The Future of Student Needs 2025+ work sponsored by Lumina Foundation brought up potential shifting purpose of higher education from a sharp focus on jobs to a more general preparation for life. Of course, in the short term, job preparation is the sensible course, and I have advised my children accordingly. But as we look over the second and into the third horizon, we see a very plausible future of a significantly reduced supply and need for jobs, primarily due to AI/automation. Or even in the present or first horizon, we will indeed see more AI and automation. The full-time lifetime jobs are moving toward extinction, as we move to more project-based work and “taskification.” In a this future with a high degree of job uncertainty, what kind of advice we can give to educators?
Let me introduce you to a wonderful framework developed by Knowledge Works as part of their “Redefining Readiness” project. It provides advice on what’s needed to prepare students for this future. While our Student needs work identified the challenge of rethinking how we prepare students, Knowledge works has now given us a concrete and tangible framework to start building this preparation on.

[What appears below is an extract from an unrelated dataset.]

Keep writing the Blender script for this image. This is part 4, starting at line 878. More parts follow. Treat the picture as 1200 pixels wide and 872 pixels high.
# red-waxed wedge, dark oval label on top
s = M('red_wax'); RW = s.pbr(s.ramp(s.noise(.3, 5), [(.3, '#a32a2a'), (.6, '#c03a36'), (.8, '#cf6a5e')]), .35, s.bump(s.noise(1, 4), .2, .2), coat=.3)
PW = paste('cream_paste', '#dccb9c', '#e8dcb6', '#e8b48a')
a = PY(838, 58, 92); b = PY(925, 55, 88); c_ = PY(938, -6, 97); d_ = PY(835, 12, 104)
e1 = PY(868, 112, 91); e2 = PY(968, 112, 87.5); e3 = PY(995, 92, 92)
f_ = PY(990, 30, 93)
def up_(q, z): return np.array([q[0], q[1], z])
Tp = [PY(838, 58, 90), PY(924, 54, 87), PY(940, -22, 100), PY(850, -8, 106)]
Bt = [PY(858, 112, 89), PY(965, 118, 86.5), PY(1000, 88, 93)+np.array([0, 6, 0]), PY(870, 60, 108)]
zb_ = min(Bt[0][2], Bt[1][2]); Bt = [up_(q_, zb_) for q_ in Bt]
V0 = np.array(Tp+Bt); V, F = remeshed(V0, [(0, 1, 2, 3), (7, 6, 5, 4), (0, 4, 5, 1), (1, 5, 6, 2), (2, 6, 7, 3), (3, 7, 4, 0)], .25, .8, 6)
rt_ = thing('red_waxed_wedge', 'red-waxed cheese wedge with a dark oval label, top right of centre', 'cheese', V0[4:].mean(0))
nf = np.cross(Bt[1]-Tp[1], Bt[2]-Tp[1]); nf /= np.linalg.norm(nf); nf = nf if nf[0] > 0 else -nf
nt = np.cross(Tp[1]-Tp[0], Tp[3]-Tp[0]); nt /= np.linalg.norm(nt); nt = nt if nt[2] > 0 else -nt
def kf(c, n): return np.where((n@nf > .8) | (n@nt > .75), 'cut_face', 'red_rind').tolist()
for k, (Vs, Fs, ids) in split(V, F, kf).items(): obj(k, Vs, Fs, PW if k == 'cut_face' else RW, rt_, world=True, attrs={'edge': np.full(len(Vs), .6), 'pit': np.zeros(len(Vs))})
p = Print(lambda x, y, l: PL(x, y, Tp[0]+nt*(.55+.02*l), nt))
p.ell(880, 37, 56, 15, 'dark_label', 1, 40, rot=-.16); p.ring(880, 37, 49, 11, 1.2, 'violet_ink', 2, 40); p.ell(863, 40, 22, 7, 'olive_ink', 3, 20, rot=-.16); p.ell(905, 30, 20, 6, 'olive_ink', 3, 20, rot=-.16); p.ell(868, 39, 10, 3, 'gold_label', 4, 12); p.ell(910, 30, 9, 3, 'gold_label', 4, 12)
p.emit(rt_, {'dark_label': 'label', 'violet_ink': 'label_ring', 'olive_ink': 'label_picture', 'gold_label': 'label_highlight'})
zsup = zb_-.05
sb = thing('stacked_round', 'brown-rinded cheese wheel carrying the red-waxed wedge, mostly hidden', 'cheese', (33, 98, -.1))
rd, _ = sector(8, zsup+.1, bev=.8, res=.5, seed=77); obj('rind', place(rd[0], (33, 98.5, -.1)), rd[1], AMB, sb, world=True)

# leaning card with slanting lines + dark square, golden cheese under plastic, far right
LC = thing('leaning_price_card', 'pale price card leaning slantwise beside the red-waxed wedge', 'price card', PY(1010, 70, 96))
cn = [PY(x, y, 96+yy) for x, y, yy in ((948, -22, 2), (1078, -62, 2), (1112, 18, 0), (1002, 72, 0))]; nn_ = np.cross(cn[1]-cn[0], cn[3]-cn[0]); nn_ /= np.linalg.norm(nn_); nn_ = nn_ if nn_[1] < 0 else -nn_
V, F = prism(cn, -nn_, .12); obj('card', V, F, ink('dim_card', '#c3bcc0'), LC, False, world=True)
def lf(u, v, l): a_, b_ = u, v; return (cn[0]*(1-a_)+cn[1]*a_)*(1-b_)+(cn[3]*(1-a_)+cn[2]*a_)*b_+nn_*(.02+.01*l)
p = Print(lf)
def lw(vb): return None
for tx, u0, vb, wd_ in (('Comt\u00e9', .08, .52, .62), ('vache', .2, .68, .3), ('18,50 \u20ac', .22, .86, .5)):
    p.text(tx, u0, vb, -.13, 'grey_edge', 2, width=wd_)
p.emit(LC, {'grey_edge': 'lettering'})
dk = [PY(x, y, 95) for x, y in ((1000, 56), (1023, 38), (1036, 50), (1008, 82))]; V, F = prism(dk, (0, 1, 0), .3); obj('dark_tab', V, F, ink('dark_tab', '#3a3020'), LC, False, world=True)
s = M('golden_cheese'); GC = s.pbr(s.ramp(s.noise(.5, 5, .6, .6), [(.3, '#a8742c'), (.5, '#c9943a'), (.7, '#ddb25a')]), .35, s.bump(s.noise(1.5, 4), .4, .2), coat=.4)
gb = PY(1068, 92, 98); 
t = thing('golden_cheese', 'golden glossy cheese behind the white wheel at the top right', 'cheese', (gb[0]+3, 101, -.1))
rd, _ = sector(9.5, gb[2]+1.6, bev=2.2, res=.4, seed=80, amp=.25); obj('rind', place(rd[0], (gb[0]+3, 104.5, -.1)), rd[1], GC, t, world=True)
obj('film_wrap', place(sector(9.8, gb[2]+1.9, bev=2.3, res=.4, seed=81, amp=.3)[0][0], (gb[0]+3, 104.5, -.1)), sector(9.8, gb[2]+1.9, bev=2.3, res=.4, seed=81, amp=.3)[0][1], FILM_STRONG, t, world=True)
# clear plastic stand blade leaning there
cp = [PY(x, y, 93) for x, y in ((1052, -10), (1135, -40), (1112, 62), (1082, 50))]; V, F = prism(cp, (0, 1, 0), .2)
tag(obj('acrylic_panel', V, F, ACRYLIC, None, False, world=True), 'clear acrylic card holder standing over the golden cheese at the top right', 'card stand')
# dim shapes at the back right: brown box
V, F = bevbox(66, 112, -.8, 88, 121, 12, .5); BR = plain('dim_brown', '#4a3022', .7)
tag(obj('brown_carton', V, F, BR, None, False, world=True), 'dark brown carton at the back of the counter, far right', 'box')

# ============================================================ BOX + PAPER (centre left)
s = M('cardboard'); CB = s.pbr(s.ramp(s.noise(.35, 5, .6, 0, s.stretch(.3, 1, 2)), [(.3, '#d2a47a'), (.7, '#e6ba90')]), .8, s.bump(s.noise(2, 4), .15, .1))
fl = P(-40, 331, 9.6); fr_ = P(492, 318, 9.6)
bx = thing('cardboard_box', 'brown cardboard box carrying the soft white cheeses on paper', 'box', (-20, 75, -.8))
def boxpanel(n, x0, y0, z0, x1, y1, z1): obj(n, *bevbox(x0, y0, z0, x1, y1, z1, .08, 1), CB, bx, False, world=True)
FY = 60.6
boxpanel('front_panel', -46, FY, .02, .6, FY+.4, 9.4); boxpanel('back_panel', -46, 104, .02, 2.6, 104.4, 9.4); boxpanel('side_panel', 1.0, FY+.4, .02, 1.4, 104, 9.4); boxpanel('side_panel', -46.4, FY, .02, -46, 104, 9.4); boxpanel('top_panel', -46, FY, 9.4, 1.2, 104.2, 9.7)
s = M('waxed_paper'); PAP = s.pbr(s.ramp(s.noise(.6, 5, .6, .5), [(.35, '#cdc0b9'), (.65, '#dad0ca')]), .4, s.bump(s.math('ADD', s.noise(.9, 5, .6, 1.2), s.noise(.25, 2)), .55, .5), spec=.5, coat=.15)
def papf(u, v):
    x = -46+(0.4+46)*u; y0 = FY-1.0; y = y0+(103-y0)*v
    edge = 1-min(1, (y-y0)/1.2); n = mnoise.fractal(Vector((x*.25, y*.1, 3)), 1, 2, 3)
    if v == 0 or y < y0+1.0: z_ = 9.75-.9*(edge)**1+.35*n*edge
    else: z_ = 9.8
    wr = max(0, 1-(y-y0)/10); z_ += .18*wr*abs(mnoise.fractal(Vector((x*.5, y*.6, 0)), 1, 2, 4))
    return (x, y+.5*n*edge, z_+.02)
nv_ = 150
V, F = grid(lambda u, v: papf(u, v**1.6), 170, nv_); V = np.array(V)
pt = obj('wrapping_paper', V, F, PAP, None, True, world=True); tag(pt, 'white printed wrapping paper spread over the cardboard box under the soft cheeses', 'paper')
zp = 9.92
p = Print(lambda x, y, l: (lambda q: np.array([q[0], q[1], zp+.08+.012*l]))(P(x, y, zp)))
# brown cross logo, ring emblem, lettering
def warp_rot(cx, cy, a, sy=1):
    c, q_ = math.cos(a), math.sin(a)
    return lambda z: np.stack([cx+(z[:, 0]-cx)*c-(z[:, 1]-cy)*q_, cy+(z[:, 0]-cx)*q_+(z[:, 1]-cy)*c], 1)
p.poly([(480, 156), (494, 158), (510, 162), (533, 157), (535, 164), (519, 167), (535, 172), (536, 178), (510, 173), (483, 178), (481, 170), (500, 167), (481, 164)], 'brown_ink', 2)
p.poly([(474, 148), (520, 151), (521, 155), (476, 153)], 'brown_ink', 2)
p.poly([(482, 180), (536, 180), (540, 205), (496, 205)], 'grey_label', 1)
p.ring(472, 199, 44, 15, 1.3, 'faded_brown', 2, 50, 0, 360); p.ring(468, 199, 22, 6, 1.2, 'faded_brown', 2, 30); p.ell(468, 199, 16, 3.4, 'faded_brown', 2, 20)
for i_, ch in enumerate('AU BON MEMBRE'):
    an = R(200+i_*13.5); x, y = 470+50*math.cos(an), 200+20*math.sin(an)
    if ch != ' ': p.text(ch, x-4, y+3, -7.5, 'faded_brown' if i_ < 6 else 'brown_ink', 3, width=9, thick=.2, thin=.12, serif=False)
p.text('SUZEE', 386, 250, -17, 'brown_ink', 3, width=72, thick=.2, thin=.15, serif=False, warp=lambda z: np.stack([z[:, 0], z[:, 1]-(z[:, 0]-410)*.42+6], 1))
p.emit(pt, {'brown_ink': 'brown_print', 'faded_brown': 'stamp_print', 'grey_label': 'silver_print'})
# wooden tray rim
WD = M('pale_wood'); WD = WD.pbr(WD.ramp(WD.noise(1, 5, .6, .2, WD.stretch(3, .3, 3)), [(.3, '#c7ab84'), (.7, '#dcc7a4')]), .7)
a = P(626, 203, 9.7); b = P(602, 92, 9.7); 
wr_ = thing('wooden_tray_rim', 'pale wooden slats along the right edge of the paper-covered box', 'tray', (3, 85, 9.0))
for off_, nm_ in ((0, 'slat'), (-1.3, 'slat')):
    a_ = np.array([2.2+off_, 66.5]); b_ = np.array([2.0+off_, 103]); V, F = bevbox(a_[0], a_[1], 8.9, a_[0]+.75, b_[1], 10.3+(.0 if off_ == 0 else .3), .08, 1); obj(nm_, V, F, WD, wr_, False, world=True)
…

I was particularly struck by the core social-emotional skills at the center of the model. In the Houston Foresight program, we have been emphasizing “practitioner development” as a key aspect of preparing for work as a futurist. So, it was pretty cool to see the Knowledge Works research come to a similar conclusion, and suggesting that we start this earlier (not waiting until graduate school). The hexagons in the diagram should also resonate with futurists — Thrive in ambiguity and uncertainty — yep, check! It was also striking to me, in spending a day exploring the implications of this work, how participants focused relatively little on “content knowledge.” Yet, filling our student’s heads with knowledge is still the modus operandi of many schools. In this future, it’s not that content goes away, but it’s how we deal with content that is the real challenge and value-add – how do we interpret it, communicate it, apply it, etc., and all within a context of human relationships (and don’t we need to get better at those!). Check this important “Redefining Readiness” work out! – Andy Hines
Karen Arvidsson says
Love this – such concepts have been heavily rattling around in my mind for quite a while and this is quite an elegant representation and makes an easy meal to digest, for those who need to eat it.
Derek Woodgate says
Thanks for this. Would love to discuss. As I mentioned in a response to Wendy on Linkedin, this is definitely the tone already at UIA and GSU. It comes out all the time even amongst my PhD students. Much of the work I am doing right now and the system I developed as a basis for my PhD dissertation flows from that assumption, given that it is driven by my version of 21st C skills (beyond Seimens; Rotherham and Willingham).